Vacuuming working age population from Ukraine since 2014. Poland did everything right, while Ukrainian governments and businesses were smirking "What are you going to do?" during salary discussions.
Over the past 4 years, millions of Ukrainians have fled there because of the war — many of whom had businesses and money in Ukraine and are integrating seamlessly into the Polish economy. Almost the entire Ukrainian IT sector that used to operate on an outsourcing basis is now there. Before the war, Ukrainians were mainly a source of cheap labor there, while Poles were doing the same work in other European countries.
And since Ukraine is a bargaining chip in the current war, it is in the interest of all its neighbors for Poland to become strong, so that the Russians don’t cross the border.
"What are you going to do" was a phrase you could hear in Poland as well in 90ties and early 2000th. What differentiated PL w/ UA in my opinion is 2 things:
1. Lack of oligarchy - which in fact was not obvious outcome and little bit of luck on our part and little bit of cultural zeitgeist of 90ties and 00ths.
2. No east-west dithering - PL knew right away to which economic and cultural sphere wanted to belong
Not much I think. I had long discussions about it with my Ukrainian friends: we came to the conclusion that it was mostly the fact that Ukraine was part of the USSR (much harder crackdowns on opposition, actually including the church) - and that also built stronger ties with Russia. A lot of people forget that USSR really was a multicultural empire: you had families where in the 90s siblings abruptly woke up in different countries: Russia, Belarus, Ukraine.

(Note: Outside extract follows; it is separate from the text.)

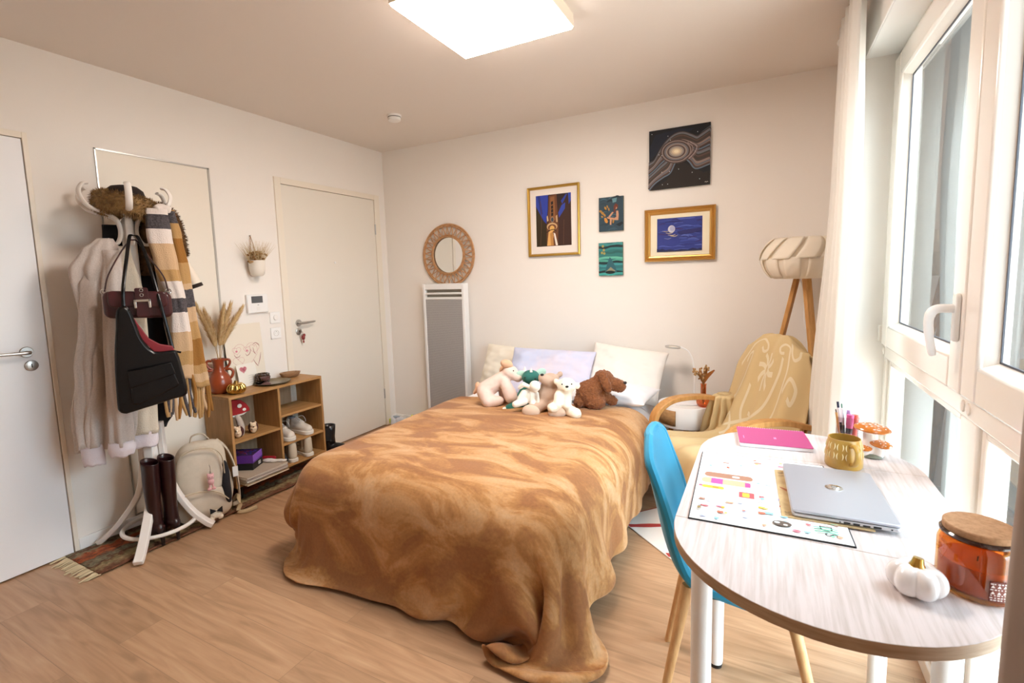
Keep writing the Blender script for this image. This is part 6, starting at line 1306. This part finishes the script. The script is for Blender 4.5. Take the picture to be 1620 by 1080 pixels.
st.build('stem', m_str2, dbq); fl.build('flower_head', M('dried_cream', '#c9a878', .85, var=('#8f5f30', 90, .35, .65)), dbq)
for a, b, c in (((0, 0, .14), (.02, .0, .19), (.062, -.01, .235)), ((0, 0, .14), (.004, .005, .19), (.02, 0, .245)), ((0, 0, .14), (-.015, 0, .19), (-.022, .0, .24))):
    P_ = spline([a, b, c], 6); lf.tube(P_, [.001 + .011 * math.sin(PI * (i + .3) / (len(P_) + .3)) for i in range(len(P_))], 8, flat=(.18, 1, (0, 1, .3)))
lf.build('leaf', M('dried_rust_leaf', '#a0612a', .75), dbq)
# ---- bentwood armchair with a throw
ac = thing('armchair', 'bentwood armchair with honey wood arms in the corner by the curtain', 'armchair', (2.92, -.742, .006), R(-46))
for sx in (-1, 1):
    x = sx * .275
    P_ = spline([(x, .26, .545), (x, .08, .592), (x, -.1, .60), (x, -.2, .572), (x, -.262, .50), (x, -.262, .36), (x, -.235, .18), (x, -.22, .06), (x, -.17, .018), (x, .05, .014), (x, .26, .014)], 6)
    MB().tube(P_, 1, 4, flat=(.03, .013, (1, 0, 0))).build('arm_frame', m_oakd, ac, bevel=.004)
    P_ = spline([(x * .86, -.26, .33), (x * .86, .0, .27), (x * .86, .16, .27), (x * .86, .25, .45), (x * .82, .335, .68), (x * .66, .372, .83)], 6)
    MB().tube(P_, 1, 4, flat=(.018, .014, (1, 0, 0))).build('seat_rail', m_oakd, ac, bevel=.003)
for y, z, hw_ in ((-.25, .325, .26), (.02, .255, .26), (.315, .62, .24), (.365, .80, .19)): MB().box((-hw_, y - .02, z - .012), (hw_, y + .02, z + .012)).build('crossbar', m_oakd, ac, bevel=.003)
cprof = spline([(0, -.29, .37), (0, -.1, .345), (0, .08, .325), (0, .165, .365), (0, .215, .50), (0, .28, .70), (0, .325, .845), (0, .335, .90)], 5)
def cush(off):
    def f(u, v):
        p = along(cprof, v); d = (along(cprof, min(1, v + .02)) - along(cprof, max(0, v - .02))).normalized(); n = V(0, -d.z, d.y); a = 2 * u - 1
        th = (1 - abs(a) ** 6) ** .5 * (1 - abs(2 * v - 1) ** 12) ** .5
        return p + n * (-.034 + off * .034 * th) + V(a * .235 * pw(v, [(0, 1), (.6, 1), (.85, .75), (1, .5)]), 0, 0)
    return f
mb = MB(); mb.grid(cush(1), 16, 36); mb.grid(cush(-1), 16, 36); mb.build('cushion', M('cream_upholstery', '#d9cbb0', .9), ac, angle=0)
m_throw = M('beige_throw', '#c9b083', .95, sheen=.3, bump=(500, .35, .002)); m_thp = M('pale_throw_pattern', '#d8caab', .95, sheen=.3)
th_ = thing('throw_blanket', 'beige throw with pale scrolls draped over the corner armchair', 'throw', (2.92, -.742, .006), R(-46))
tprof = spline([(0, .40, .60), (0, .40, .80), (0, .378, .93), (0, .335, .972), (0, .285, .93), (0, .245, .80), (0, .19, .60), (0, .125, .44), (0, .04, .40), (0, -.12, .415), (0, -.27, .44), (0, -.33, .40), (0, -.335, .25)], 5)
def throw(u, v, off=0):
    p = along(tprof, v); d = (along(tprof, min(1, v + .01)) - along(tprof, max(0, v - .01))).normalized(); n = V(0, d.z, -d.y); a = 2 * u - 1
    w = pw(v, [(0, .2), (.16, .16), (.21, .12), (.25, .10), (.29, .155), (.35, .205), (.43, .245), (.55, .27), (.62, .275), (1, .25)])
    side = smooth01((abs(a) - .55) / .45)
    f = .014 * math.sin(11 * a + 2.2 * v * 6) * pw(v, [(0, .2), (.25, .15), (.45, .9), (.65, 1.2), (1, .6)]) + .006 * noise.noise(V(a * 3, v * 9, 1))
    drop = V(0, .05 * side * pw(v, [(0, 0), (.25, .7), (.5, 1), (.6, 0), (1, 0)]), -.05 * side * pw(v, [(0, 0), (.2, 1.6), (.3, 1.3), (.36, .3), (.6, .2), (1, .4)]))
    return p + n * (f + off) + V(a * w, 0, 0) + drop
MB().grid(throw, 44, 80).build('throw_cloth', m_throw, th_, solid=.006, solid_off=0, angle=0)
# folds hanging over the left arm
hang('arm_drape', [(.606, -.25, .195, .030, .04), (.592, -.25, .195, .058, .07), (.52, -.252, .20, .066, .08), (.44, -.258, .20, .074, .09), (.36, -.265, .205, .082, .098)], m_throw, th_, .30, 10, 90, 30, seed=2.4)
def ribbon(mb, fn, pts, wd, off=.0045):
    P_ = spline([V(*p, 0) for p in pts], 7); vs = []; n = len(P_)
    for i, p in enumerate(P_):
        t = (P_[min(i + 1, n - 1)] - P_[max(i - 1, 0)]); t.normalize(); q = V(-t.y, t.x, 0)
        for s in (-1, 1): vs.append(fn(p.x + s * q.x * wd, p.y + s * q.y * wd * .45, off))
    mb.add(vs, [(2 * i, 2 * i + 1, 2 * i + 3, 2 * i + 2) for i in range(n - 1)])
pt = MB()
for pts in ([(.1, .42), (.2, .36), (.34, .32), (.44, .335), (.46, .36), (.42, .37), (.39, .355)], [(.62, .56), (.72, .5), (.78, .42), (.8, .35), (.74, .33), (.68, .345), (.69, .365), (.73, .365)], [(.84, .30), (.82, .34), (.86, .38), (.92, .37), (.93, .345)],
            [(.2, .58), (.35, .55), (.5, .53), (.6, .50), (.68, .44), (.72, .38)], [(.36, .46), (.33, .52), (.37, .555), (.44, .55), (.45, .53), (.41, .525)], [(.1, .5), (.2, .48), (.28, .42), (.26, .38), (.2, .385), (.19, .41)],
            [(.5, .62), (.56, .58), (.64, .58), (.68, .61), (.64, .635), (.6, .62)], [(.3, .66), (.36, .61), (.46, .60), (.5, .64)], [(.78, .46), (.84, .43), (.9, .45), (.88, .48), (.85, .47)], [(.24, .64), (.27, .58), (.22, .54), (.16, .55)]): ribbon(pt, throw, pts, .011)
for k in range(8):
    a = 2 * PI * k / 8 + .2; ribbon(pt, throw, [(.52 + .02 * math.cos(a), .42 + .009 * math.sin(a)), (.52 + .07 * math.cos(a + .15), .42 + .03 * math.sin(a + .15)), (.52 + .115 * math.cos(a), .42 + .05 * math.sin(a))], .014)
pt.build('scroll_pattern', m_thp, th_, angle=0)
# ---- tripod floor lamp
fl_ = thing('floor_lamp', 'tripod floor lamp with a slatted white shade behind the armchair', 'lamp', (3.245, -.355, 0))
m_shade = bpy.data.materials.new('shade_paper'); m_shade.use_nodes = True
def translucent(m, col, t=.35, rough=.8):
    N = m.node_tree.nodes; L = m.node_tree.links; N.clear(); o = N.new('ShaderNodeOutputMaterial'); a = N.new('ShaderNodeBsdfDiffuse'); b = N.new('ShaderNodeBsdfTranslucent'); x = N.new('ShaderNodeMixShader')
    a.inputs['Color'].default_value = lin(col); b.inputs['Color'].default_value = lin(col); x.inputs['Fac'].default_value = t
    L.new(a.outputs['BSDF'], x.inputs[1]); L.new(b.outputs['BSDF'], x.inputs[2]); L.new(x.outputs['Shader'], o.inputs['Surface'])
translucent(m_shade, '#f6eee0', .35)
def shade_pt(a, t, dr=0):
    z = 1.278 + .222 * t; r = .10 + .084 * (math.sin(PI * min(1, max(0, t * .94 + .03)))) ** .55 + dr
    return V(r * math.cos(a), r * math.sin(a), z)
sh = MB().lathe([(shade_pt(0, i / 16, -.006).x, 1.278 + .222 * i / 16) for i in range(17)], 48, cap=False).build('shade', m_shade, fl_, angle=0)
for k in range(10):
    a = 2 * PI * k / 10 + .1
    MB().grid(lambda u, v: shade_pt(a + (u - .5) * .46, .02 + v * .5, .003 + .002 * (k % 2)), 6, 8).build('lower_slat', m_shade, sh, solid=.0015, angle=0)
    MB().grid(lambda u, v: shade_pt(a + .3 + (u - .5) * .5 + v * .42, .48 + v * .52, .004 + .006 * u), 6, 10).build('upper_slat', m_shade, sh, solid=.0015, angle=0)
for tgt, x_ in (((-.25, .10), .008), ((.16, -.16), .03), ((.19, .26), .034)):
    top = V(x_, tgt[1] * .1, 1.35); bot = V(tgt[0], tgt[1], .002); up_ = V(-tgt[1], tgt[0], 0)
    MB().tube([top, bot], 1, 4, flat=(.021, .011, up_)).build('leg', m_oakd, fl_, bevel=.003)
MB().lathe([(0, 1.30), (.03, 1.30), (.03, 1.335), (.018, 1.345), (.018, 1.39), (0, 1.39)], 20, cap=False).build('lamp_holder', m_white, fl_); MB().ball((0, 0, 1.42), (.03, .03, .04)).build('bulb', M('opal_bulb', '#efe8da', .4), fl_)
MB().tube(spline([(.0, 0, 1.30), (.03, .01, 1.2), (.035, .0, 1.05), (.055, .01, .95), (.05, .02, .8), (.06, .1, .3), (.08, .2, .01)], 8), .0025, 8).build('cord', m_white, fl_)
# ---- curtains on a rod
m_curt = bpy.data.materials.new('white_curtain_cloth'); m_curt.use_nodes = True; translucent(m_curt, '#ebe6df', .2)
m_curt_shade = bpy.data.materials.new('shaded_curtain_cloth'); m_curt_shade.use_nodes = True; translucent(m_curt_shade, '#b3a69d', .05)  # darker copy of the curtain cloth, the near curtain's shade put into its colour
rod = thing('curtain_rod', 'white curtain rod fixed above the window', 'curtain rod', (3.385, -1.85, 2.425))
MB().tube([(0, -1.45, 0), (0, 1.33, 0)], .011, 14).build('pole', m_wmat, rod)
for y in (1.34, -1.46): MB().ball((0, y, 0), (.018, .022, .018)).build('finial', m_wmat, rod)
for y in (.78, -1.36): MB().box((-.012, y - .018, -.016), (WX - 3.385, y + .018, .03)).build('bracket', m_wmat, rod, bevel=.004)
def curtain(name, label, y0, y1, folds, xc, amp, flare, seed, group, m_curt=m_curt):
    L_ = y1 - y0
    def fn(u, v):
        z = lerp(2.405, .015, v); k = pw(v, [(0, .6), (.3, .8), (1, 1.25)])
        ph = 2 * PI * folds * u + .9 * noise.noise(V(u * 5 + seed, v * 1.6, 0)) * v
        x = xc + amp * k * math.sin(ph) * (1 + .35 * noise.noise(V(u * 7, seed, v))) - flare * smooth01((v - .25) / .5) * (1 - u) ** .8
        y = y0 + L_ * (u + .035 * math.sin(2 * ph) / folds) + .02 * noise.noise(V(u * 3, v * 3, seed))
        return V(x, y, z)
    t = thing(name, label, 'curtain', (xc, (y0 + y1) / 2, 0), group=group)
    MB().grid(fn, int(folds * 16), 46).build('cloth', m_curt, t, solid=.003, solid_off=0, angle=0, world=True)
    r = MB()
    for i in range(folds):
        y = y0 + L_ * (i + .5) / folds; r.tube([(3.385 + .017 * math.cos(a), y, 2.422 + .02 * math.sin(a)) for a in [2 * PI * j / 14 for j in range(14)]], .003, 7, True)
    r.build('curtain_ring', M('bronze', '#5a4030', .4, .8), t, world=True)
curtain('curtain', 'white curtain gathered at the far side of the window near the armchair', -.66, -1.16, 5, 3.378, .040, .05, 1, None)
curtain('curtain', 'shade-tinted curtain at the near side of the window beside the candle jar', -2.66, -3.15, 5, 3.385, .022, 0, 3, None, m_curt_shade)
# ---- cream rug with red lines under the armchair
rg = thing('area_rug', 'cream rug with red diamond lines under the corner armchair', 'rug', (2.93, -.93, 0), R(-41))
m_rug = M('cream_wool', '#d9d2ca', .95, bump=(350, .6, .004)); m_red = M('red_wool', '#a3352f', .95, bump=(350, .6, .004))
# local: x along the front edge, y away from the viewer
ex, ey0, ey1 = .36, -.40, .27
MB().box((-ex, ey0, 0), (ex, ey1, .006)).build('pile', m_rug, rg, bevel=.002)
ln = MB()
def strip(a, b, w=.011):
    a, b = V(*a, 0), V(*b, 0); n = 14; vs = []; t = (b - a).normalized(); q = V(-t.y, t.x, 0)
    for i in range(n + 1):
        p = a.lerp(b, i / n); ww = w * (1 + .35 * noise.noise(p * 40)); vs += [p + q * ww + V(0, 0, .0064), p - q * ww + V(0, 0, .0064)]
    vs = [V(min(ex - .002, max(-ex + .002, p.x)), min(ey1 - .002, max(ey0 + .002, p.y)), p.z) for p in vs]
    ln.add(vs, [(2 * i, 2 * i + 2, 2 * i + 3, 2 * i + 1) for i in range(n)])
for a, b in (((-.26, ey0), (-.05, .1)), ((-.05, .1), (.2, ey1)), ((-.3, -.12), (.05, -.35)), ((.04, ey0), (.3, .0)), ((-.2, .2), (.36, -.3)), ((-ex, -.05), (-.14, .24))): strip(a, b, .019)
ln.build('diamond_lines', m_red, rg, smooth=False)
MB().box((-ex - .006, ey0, 0), (-ex, ey1, .005)).box((ex, ey0, 0), (ex + .006, ey1, .005)).build('red_edge', m_red, rg)
# ================================================================== daylight and exposure
wd = bpy.data.worlds.new('overcast_sky'); scene.world = wd; wd.use_nodes = True
wn, wl = wd.node_tree.nodes, wd.node_tree.links
wt = wn.new('ShaderNodeTexCoord'); wz = wn.new('ShaderNodeSeparateXYZ'); wl.new(wt.outputs['Generated'], wz.inputs[0])
wr = wn.new('ShaderNodeValToRGB'); we = wr.color_ramp.elements        # dull ground, hazy horizon, bright overcast sky
we[0].position = .0; we[0].color = (.32, .31, .30, 1); we[1].position = 1; we[1].color = (.78, .90, 1, 1)
for p_, c_ in ((.46, (.38, .38, .37, 1)), (.52, (.45, .52, .57, 1)), (.66, (.62, .76, .88, 1))): x_ = we.new(p_); x_.color = c_
wm = wn.new('ShaderNodeMapRange'); wm.inputs['From Min'].default_value = -1; wl.new(wz.outputs['Z'], wm.inputs['Value']); wl.new(wm.outputs['Result'], wr.inputs['Fac'])
wl.new(wr.outputs['Color'], wn['Background'].inputs['Color']); wn['Background'].inputs['Strength'].default_value = 15
scene.view_settings.view_transform = 'Standard'; scene.view_settings.look = 'None'; scene.view_settings.gamma = 1; scene.view_settings.use_curve_mapping = False
scene.view_settings.exposure = .42
scene.cycles.use_denoising = True
scene.cycles.max_bounces = 10; scene.cycles.diffuse_bounces = 6; scene.cycles.transparent_max_bounces = 12; scene.cycles.sample_clamp_indirect = 8
scene.cycles.caustics_reflective = False; scene.cycles.caustics_refractive = False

Post-2022 some of those families stopped talking to each other, the propaganda is stronger than the family ties. Before the situation got clarified by falling bombs, the east/west choice was much harder.
> Post-2022 some of those families stopped talking to each other, the propaganda is stronger than the family ties.
I don't think it's a matter of propaganda. We're talking about totalitarian dictatorships on both sides of the barricades, where such communication with relatives on the other side have very real risks of decades in prison or even death.
Lack of oligarchy is starting to look like an absolutely critical ingredient, and it's lucky that Poland escaped from the PiS trying to turn it into an oligarchy.